Kolumne

"Microsofts Sorgen"

23.05.2003
Heinrich Vaske Chefredakteur CW

Für Anwender ist es eine gute Nachricht: Microsoft ist in seinem Hauptgeschäft erstmals echtem Wettbewerb ausgesetzt. Weil Linux und Open-Source-Anwendungen auf dem Vormarsch sind, muss die Gates-Company ihren Kunden gegenüber beträchtliche Zugeständnisse machen, um ihren Marktanteil halten zu können. Wie das in der Praxis aussieht, berichtet der "International Herald Tribune" unter Berufung auf Microsoft-interne E-Mails: Verkäufer dürfen die Software deutlich billiger anbieten, falls der Kunde mit einem Linux-Einsatz liebäugelt.

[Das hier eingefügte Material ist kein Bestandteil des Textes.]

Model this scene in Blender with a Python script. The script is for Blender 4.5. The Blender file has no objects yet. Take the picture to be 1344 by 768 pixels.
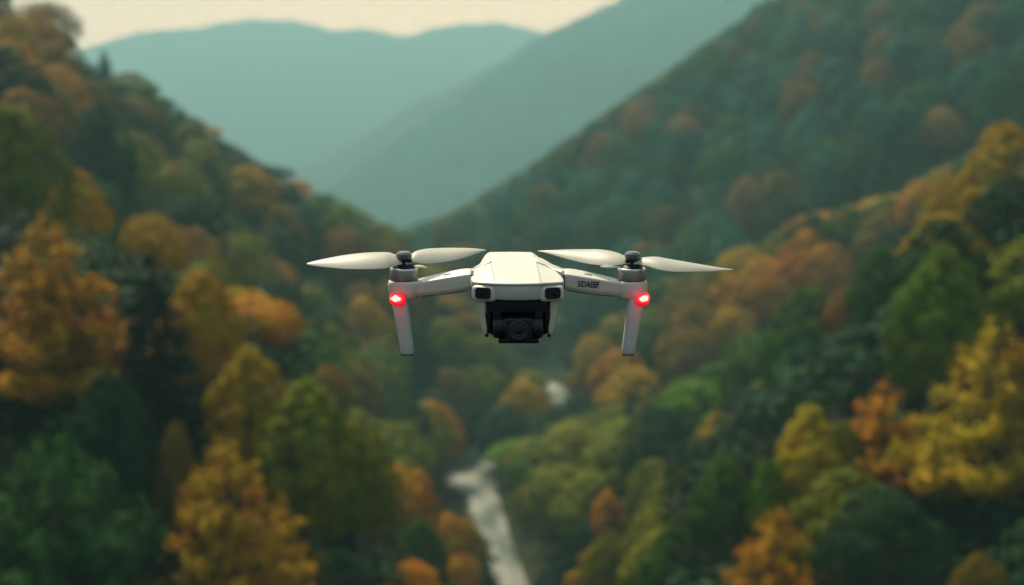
import bpy, bmesh, math, random
import numpy as np
from mathutils import Vector, Matrix, Euler
R = math.radians
random.seed(7); rng = np.random.default_rng(11)
S = bpy.context.scene
COL = S.collection

# ------------------------------------------------------------------ camera, sky, sun, exposure
HC = 60.0                       # camera height above the near river
F = 1867.0                      # focal length in pixels of the 1344 px wide photograph
HOR = 150.0                     # row of the horizon
PITCH = math.atan((384 - HOR) / F)
cam_d = bpy.data.cameras.new('camera'); cam = bpy.data.objects.new('camera', cam_d); COL.objects.link(cam)
cam.location = (0, 0, HC); cam.rotation_euler = (math.pi / 2 - PITCH, 0, 0)
cam_d.sensor_width = 36; cam_d.lens = 36 * F / 1344
cam_d.clip_start = 0.05; cam_d.clip_end = 30000
cam_d.dof.use_dof = True; cam_d.dof.focus_distance = 1.37; cam_d.dof.aperture_fstop = 4.8; cam_d.dof.aperture_blades = 0
S.camera = cam

SUN_EL, SUN_AZ = 55.0, -28.0     # azimuth from +Y (the view direction), negative = towards -X
w = bpy.data.worlds.new('World'); S.world = w; w.use_nodes = True
nt = w.node_tree; nt.nodes.clear()
sky = nt.nodes.new('ShaderNodeTexSky'); sky.sky_type = 'NISHITA'; sky.sun_disc = False
sky.sun_elevation = R(SUN_EL); sky.sun_rotation = R(SUN_AZ)
sky.altitude = 300; sky.air_density = 1.0; sky.dust_density = 6.0; sky.ozone_density = 1.0
# a thin cream overcast veil over the clear sky
veil = nt.nodes.new('ShaderNodeMix'); veil.data_type = 'RGBA'; veil.blend_type = 'MIX'
veil.inputs[0].default_value = 0.8
tc = nt.nodes.new('ShaderNodeTexCoord'); sp = nt.nodes.new('ShaderNodeSeparateXYZ')
ramp = nt.nodes.new('ShaderNodeValToRGB')
ramp.color_ramp.elements[0].position = 0.0; ramp.color_ramp.elements[0].color = (3.7, 1.85, .95, 1)
ramp.color_ramp.elements[1].position = 0.6; ramp.color_ramp.elements[1].color = (.26, .31, .32, 1)
e = ramp.color_ramp.elements.new(0.09); e.color = (3.6, 1.80, .92, 1)
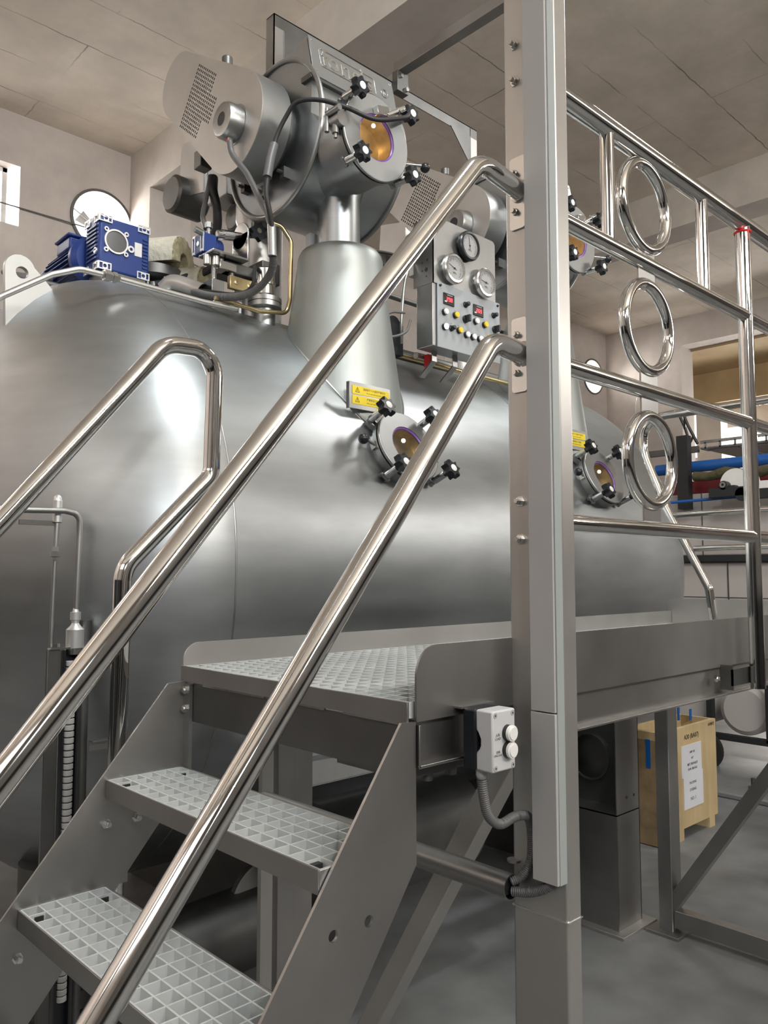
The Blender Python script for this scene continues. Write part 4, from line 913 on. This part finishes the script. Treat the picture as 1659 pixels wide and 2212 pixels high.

Die Nachricht überrascht nicht. Als Microsofts CEO Steve Ballmer vor wenigen Wochen seinen Skiurlaub in der Schweiz unterbrach, um nach München zu fliegen und zu verhindern, dass die Isar-Metropole ins Linux-Lager umschwenkt, war wohl jedem klar, dass er nicht mit leeren Händen kommen würde.

Auch die Tatsache, dass Linux-Berater zurzeit weniger große Projekte betreuen, sondern vor allem "Machbarkeitsstudien" anfertigen, ist ein Indiz für den Stimmungswandel: Unternehmen möchten etwas in der Hand halten, wenn sie mit Microsoft verhandeln. Dass dies trotz Licence 6 möglich ist, bestätigen unter der Hand viele Anwender.

Microsoft wird den Kunden jedoch nur so lange Rabatt einräumen, wie sie dem Softwareriesen aus der Hand zu gleiten drohen. Das wird insbesondere bei Unternehmenskunden vermutlich nicht mehr lange der Fall sein. Politik des Unternehmens ist es, die auf Server-Ebene bereits vollzogene Verflechtung der hauseigenen Produkte stärker auf den Client auszuweiten.

Während bisherige Office-Pakete vor allem der Anfertigung und Gestaltung von Dokumenten dienten, kann Office 11 - nicht zuletzt dank XML - mehr. Es handelt sich um einen Werkzeugkasten, mit dem sich Informationen zusammenführen, verarbeiten und innerhalb von Teams verbreiten lassen. Funktionen wie die Verarbeitung von Backend-Informationen, Content-Management-Eigenschaften und nicht zuletzt Collaboration-Funktionen verlagern das Aufgabenspektrum der Software. Es wird zu einer Art Universal-Frontend für Unternehmensanwender.

Microsofts neues Office wird aber aus Kundensicht nur dann seine volle Wirkung entfalten, wenn möglichst alle Mitglieder der kooperierenden Teams die Anwendung nutzen. Noch besser wäre es, wenn auch die Geschäftspartner mit der Software arbeiteten - und damit gar nichts mehr schief gehen kann, sollten alle auf einem einheitlichen und aktuellen Office- und Windows-Versionsstand sein.

Mit der Akzeptanz der kommenden XML-fähigen Office-Varianten von Microsoft entscheidet sich, ob der Konzern den Angriff der Open-Source-Konkurrenz abwehren und ein neues Kapitel in Sachen Anwenderbindung aufschlagen kann. Die große installierte Basis lässt eigentlich kaum Zweifel daran zu.